Muito poderia dizer do homem público, dos vários cargos e mandatos, do escritor de várias obras e premiadas biografias, do acadêmico respeitado que tinha como chave da porta para as realizações dos nossos sonhos e projetos junto à Academia Mineira de Letras apenas um telefonema inesperado. Quando tudo parecia esgotado, ele se lembrava de alguém, ligava e tudo renascia. Era um parceiro perfeito...
Eu, seu funcionário, sempre me convidava para acompanhá-lo nas viagens, o que era minha obrigação. No trajeto, contava histórias, rememorava fatos, dividia confidências e inconfidências, viajava no tempo tendo ao lado um atento e sereno passageiro.
Me ensinou, em política, a diferença entre o adversário e o desleal. Me fez ler a história pelas entrelinhas. Os discursos, pelas interrogações. As versões, pelas pausas.

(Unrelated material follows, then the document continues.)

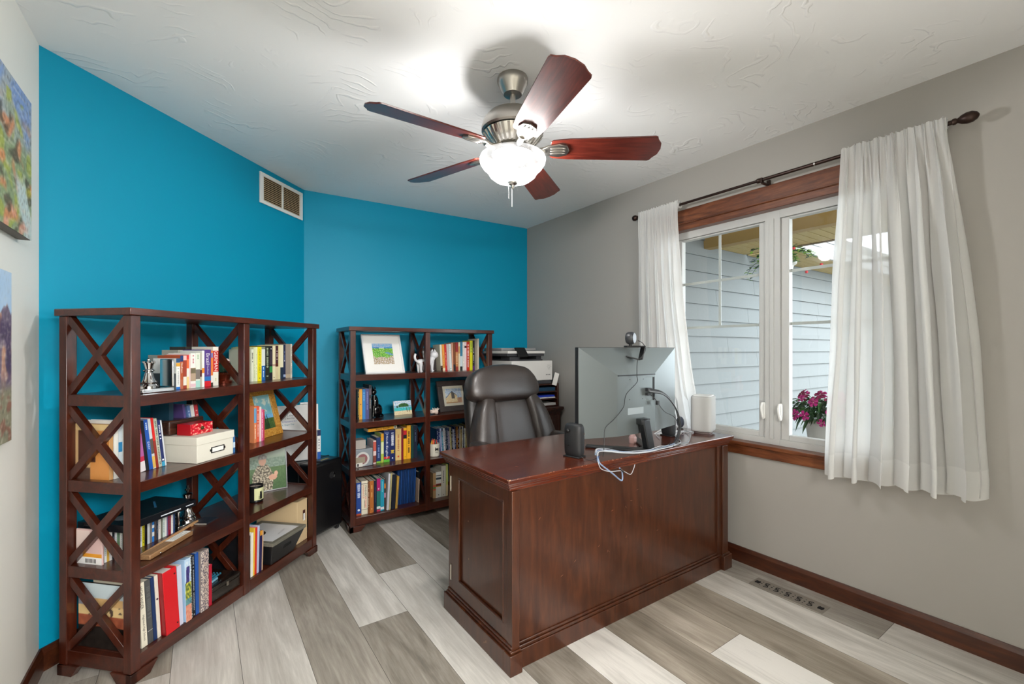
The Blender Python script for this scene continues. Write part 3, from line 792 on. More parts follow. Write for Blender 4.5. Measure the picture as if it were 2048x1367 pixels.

Fui com ele visitar antigos correligionários no Sul de Minas e pude testemunhar a comovida força da amizade que os unia, além do tempo e espaço, coisas que não existem mais. Ao final, indagou: “Como eu poderia ser político nos dias de hoje?”. Como que vencido pela imperiosa realidade, constatei: “O senhor não sabe o bem que fez a eles com essa visita”.
Certa feita, fomos a Juiz de Fora. Como era de seu feitio, chegamos antes, muito cedo. Juiz de Fora amanhecia. Sentamos em um banco da praça para ler os jornais do dia. Do outro lado da rua, dois mendigos acordavam na praça e começaram a discutir. Um deles veio até nós e perguntou ao Murilo: “O senhor é adevolgado ou juiz?” Murilo respondeu: “Sou padre. Este aqui é meu sacristão”. “Uai, então me dê uma bençãozinha aqui seu padre!” Murilo fez o sinal da cruz no ar e falou: “Vá em paz e que Deus te acompanhe.” O mendigo voltou para onde estava seu companheiro e falou baixinho: “Hoje estou com sorte, fui abençoado pelo padre Murilo Badaró”.
Ultimamente, estava de volta ao bom e velho combate, motivado pelo convite do ex-presidente Itamar Franco para compor a chapa de Itamar como suplente na candidatura ao Senado. E não parava de idealizar projetos. Imaginava fundar uma editora, tendo a participação de um dileto amigo. Queria dinamizar a Fundação das Academias de Letras de Minas Gerais, criada por ele em 2009, com o nome de FALEMG.
Na segunda-feira, dia 14 de junho, não foi à Academia. Às 18h7 terminamos nossa ligação aos risos. Às 19h45, foi encontrar-se com o pai e o avô, no céu, só faltou combinar com a gente. O infarto foi fulminante. Quando cheguei a sua casa, dona Lucy, sua esposa, estava abraçada a ele, como que se quisesse trazê-lo para a longa caminhada, para os palcos da vida, seu lugar natural. Ela representava todos nós, mas ele já não estava mais aqui.
Murilo Badaró levou com ele um pedaço de nós, daqueles sentimentos nobres que todos os dias nutria em cada um que estava a sua volta, indistintamente. O sentimento da boa convivência, do respeito às opiniões, do amor à literatura, do livre pensar, uma forma leve de ver o mundo e encarar a vida. A convivência com ele era uma renovada alegria, um privilégio.
Um dia, quando já tarde da noite íamos embora, na garagem cheia de carros e passarinhos, Carmen, sua secretaria, acendeu a luz para abrir a porta do carro. Ele protestou: “que isso Carmen, assim você vai acordar os passarinho”, saiu do carro e apagou a luz.
Essa é a imagem que trago dele, um homem que vôo alto mas nunca esqueceu dos passarinhos aprisionados, dos passarinhos esquecidos que não descobriram a liberdade do ar, os passarinhos do canto limitado, do vôo retido. Na verdade, acho que ele era, no mais fundo, um deles também.